_Brief_
Your task is to count the lines of the entries below that include the word "picture" and to give only the resulting number.

_Given data_
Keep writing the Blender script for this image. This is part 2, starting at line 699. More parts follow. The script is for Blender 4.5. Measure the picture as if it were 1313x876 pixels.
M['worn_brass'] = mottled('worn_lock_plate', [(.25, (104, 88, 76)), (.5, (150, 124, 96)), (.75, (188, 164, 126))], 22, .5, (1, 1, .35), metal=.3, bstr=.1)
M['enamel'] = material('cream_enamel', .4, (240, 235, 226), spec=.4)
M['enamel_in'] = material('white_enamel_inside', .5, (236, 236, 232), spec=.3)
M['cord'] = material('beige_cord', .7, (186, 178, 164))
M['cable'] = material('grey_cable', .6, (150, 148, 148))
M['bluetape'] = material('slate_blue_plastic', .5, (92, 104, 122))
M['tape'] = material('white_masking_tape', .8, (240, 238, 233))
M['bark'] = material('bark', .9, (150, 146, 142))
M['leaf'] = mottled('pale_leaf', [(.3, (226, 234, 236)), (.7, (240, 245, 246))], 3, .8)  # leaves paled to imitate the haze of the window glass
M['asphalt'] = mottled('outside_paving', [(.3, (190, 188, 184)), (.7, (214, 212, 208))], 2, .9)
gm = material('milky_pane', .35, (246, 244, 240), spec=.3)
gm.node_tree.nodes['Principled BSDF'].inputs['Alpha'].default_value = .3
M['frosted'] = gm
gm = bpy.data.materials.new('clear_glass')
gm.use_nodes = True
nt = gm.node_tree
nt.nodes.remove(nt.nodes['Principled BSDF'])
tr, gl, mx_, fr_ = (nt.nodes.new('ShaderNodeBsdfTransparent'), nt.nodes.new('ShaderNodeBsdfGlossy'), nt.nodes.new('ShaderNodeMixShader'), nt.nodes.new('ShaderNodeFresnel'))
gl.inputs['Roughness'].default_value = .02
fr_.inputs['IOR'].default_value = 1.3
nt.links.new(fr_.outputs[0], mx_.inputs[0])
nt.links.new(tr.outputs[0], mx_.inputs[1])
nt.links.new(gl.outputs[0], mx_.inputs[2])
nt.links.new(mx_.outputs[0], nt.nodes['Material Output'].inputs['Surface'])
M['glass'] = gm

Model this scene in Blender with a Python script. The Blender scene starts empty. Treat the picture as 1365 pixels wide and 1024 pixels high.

_Solution to this task_
2